I have always cut my ejector springs down a little at a time until the cases just cleared the action as the bolt was cycled. Another approach might be to find a spring with smaller wire. I never leave ejector springs as they came from the factory. If you use a one piece die, that has been honed to the proper diameter so that the expander has just a slight amount of work to do, you can get some straightening of brass as it is sized.
 
22 BR Guy - Your right on. I am seeing a deformed neck on fired cases. Thanks for the insight.
BoydAllen - Yes, I may have had the expander ball not set correctly. I was having problems depriming and lengthened the expander slightly. Thanks for your wisdom. Sounds simple but being a newbe, I could have gone for quit a while scratching my head .
 
Cut the ejector spring to 0.95"-ish with a Dremel cut-off wheel, and the cases will fall in a small pile next to the rifle... without dented mouths!
 
Triple Duce

Nobody is born knowing this stuff. One of the primary reasons that I post is for guys just like you.
 
fdshuster said:
Triple Deuce: Just for your own peace of mind, load the brass with the worst runout identically with an equal number with the least runout, take them to the range and shoot for group size, side-by-side.
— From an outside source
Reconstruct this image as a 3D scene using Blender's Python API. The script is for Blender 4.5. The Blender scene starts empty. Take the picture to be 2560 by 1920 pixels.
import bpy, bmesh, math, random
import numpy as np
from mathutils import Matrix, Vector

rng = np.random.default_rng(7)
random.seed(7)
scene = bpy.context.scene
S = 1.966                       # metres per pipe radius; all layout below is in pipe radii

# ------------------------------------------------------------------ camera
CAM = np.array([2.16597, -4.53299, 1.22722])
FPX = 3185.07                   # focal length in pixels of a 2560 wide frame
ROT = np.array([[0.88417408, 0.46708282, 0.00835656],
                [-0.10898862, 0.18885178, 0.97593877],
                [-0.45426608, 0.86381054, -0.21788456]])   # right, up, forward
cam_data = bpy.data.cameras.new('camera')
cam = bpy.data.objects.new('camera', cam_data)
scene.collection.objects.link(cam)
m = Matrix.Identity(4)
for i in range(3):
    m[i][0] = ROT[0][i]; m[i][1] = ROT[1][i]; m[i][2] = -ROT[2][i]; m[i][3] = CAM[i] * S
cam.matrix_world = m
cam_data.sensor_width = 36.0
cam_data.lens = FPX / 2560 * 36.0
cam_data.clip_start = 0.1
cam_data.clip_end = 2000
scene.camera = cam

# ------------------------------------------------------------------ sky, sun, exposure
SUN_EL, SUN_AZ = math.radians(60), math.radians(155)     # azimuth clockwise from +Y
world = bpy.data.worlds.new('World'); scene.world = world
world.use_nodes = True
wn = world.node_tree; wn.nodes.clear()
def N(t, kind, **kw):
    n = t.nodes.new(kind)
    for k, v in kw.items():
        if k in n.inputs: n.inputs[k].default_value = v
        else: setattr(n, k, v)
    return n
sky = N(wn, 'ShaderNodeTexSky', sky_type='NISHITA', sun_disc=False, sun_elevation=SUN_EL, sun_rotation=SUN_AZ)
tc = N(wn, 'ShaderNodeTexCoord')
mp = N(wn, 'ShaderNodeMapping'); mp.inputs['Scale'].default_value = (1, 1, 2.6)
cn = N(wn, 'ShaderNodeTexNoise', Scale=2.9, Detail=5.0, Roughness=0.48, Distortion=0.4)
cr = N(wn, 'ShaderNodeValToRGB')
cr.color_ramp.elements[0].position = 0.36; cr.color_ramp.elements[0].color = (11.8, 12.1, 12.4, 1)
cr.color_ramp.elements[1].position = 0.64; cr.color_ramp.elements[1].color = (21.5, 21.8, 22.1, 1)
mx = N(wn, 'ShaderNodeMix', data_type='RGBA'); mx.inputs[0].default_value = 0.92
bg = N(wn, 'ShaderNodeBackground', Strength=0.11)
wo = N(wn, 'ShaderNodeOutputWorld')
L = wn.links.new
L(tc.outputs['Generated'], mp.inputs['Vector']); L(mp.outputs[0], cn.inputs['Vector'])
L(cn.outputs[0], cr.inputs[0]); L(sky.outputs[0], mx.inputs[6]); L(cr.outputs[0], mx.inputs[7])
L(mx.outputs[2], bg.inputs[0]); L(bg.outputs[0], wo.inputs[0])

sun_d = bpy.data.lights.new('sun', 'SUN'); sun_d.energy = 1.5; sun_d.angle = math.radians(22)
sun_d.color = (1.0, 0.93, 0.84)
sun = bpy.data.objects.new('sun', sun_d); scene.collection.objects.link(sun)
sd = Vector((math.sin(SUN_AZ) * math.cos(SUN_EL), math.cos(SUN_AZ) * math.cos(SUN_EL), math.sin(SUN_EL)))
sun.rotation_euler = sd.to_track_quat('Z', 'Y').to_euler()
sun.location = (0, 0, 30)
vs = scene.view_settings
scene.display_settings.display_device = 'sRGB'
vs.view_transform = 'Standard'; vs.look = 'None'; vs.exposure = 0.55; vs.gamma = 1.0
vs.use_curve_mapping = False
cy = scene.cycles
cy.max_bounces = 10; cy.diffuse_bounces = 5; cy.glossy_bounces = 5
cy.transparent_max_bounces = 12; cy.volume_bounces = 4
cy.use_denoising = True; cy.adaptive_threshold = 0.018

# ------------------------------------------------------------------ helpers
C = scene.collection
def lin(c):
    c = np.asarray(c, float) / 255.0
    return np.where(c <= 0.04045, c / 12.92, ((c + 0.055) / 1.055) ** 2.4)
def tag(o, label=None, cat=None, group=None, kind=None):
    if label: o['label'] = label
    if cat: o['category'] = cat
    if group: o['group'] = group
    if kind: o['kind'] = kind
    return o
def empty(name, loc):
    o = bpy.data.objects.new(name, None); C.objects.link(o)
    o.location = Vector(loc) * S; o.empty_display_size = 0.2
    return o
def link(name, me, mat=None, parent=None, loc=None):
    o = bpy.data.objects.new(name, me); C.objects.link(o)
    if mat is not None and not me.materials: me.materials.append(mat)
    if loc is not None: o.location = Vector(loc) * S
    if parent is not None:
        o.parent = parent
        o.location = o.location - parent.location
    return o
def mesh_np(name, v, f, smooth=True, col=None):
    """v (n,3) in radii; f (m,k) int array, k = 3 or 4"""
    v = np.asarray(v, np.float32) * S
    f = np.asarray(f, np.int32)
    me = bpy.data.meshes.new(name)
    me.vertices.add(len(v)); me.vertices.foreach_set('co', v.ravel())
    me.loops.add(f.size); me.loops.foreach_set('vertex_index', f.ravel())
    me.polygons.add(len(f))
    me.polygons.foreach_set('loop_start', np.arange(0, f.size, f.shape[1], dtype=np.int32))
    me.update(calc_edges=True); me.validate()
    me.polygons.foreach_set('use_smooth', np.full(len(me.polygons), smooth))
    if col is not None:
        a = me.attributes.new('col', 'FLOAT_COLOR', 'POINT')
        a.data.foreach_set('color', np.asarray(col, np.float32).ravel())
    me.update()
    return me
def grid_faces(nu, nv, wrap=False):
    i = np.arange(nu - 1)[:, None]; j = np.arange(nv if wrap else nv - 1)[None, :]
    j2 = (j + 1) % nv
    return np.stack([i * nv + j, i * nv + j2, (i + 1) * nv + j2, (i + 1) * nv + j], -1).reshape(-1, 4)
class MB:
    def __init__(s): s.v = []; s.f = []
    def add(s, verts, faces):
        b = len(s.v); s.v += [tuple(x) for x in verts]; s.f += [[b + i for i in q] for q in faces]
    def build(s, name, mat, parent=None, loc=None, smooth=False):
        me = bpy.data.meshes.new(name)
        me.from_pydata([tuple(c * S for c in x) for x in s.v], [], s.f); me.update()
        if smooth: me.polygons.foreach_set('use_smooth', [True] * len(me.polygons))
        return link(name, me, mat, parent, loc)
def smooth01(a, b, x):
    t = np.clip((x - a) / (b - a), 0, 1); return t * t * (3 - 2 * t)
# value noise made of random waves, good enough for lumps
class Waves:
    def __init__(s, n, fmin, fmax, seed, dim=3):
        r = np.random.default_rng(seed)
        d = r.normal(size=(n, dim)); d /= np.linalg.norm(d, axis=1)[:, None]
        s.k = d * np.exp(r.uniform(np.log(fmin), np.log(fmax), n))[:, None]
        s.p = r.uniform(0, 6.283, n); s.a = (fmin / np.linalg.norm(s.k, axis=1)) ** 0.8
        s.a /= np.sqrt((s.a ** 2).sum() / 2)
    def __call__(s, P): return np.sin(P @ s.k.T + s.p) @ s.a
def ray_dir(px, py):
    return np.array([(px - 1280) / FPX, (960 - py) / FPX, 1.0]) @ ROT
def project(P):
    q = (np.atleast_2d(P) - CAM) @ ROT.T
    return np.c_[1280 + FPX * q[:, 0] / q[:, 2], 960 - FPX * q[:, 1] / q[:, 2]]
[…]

Bet you will see very little, if any difference, especially at 100 yards, and doubt at 200 yards either.

Actually .003" of total indicated runout is not bad in my book, more than that and I would agree it would start to be a concern, but at the shorter distances that the 222 is capable of, I've never seen it as a problem.

I also believe in seating the bullets incrementally, seat 1/3, rotate case 120 degrees, seat 1/3, repeat for final seating. I'm also one who believes that occassional runout is caused by a piece of defective brass, otherwise all 20 would have equally bad runout, as opposed to the usual 1 or 2 rounds that I may get out of 20 loaded. Minimal, or no runout with 222 Lapua brass, just a little more with Winchester, but not enough for me to worry about.

Using the Sinclair dial indicator concentricity gauge to check for R/O.

I agree with your assessment of effect on accuracy. I've done the experiment; even 5 thou runout still shoots X's at 600 yards. I do check the runout on the loaded rounds for my LR ammo though (600 and beyond).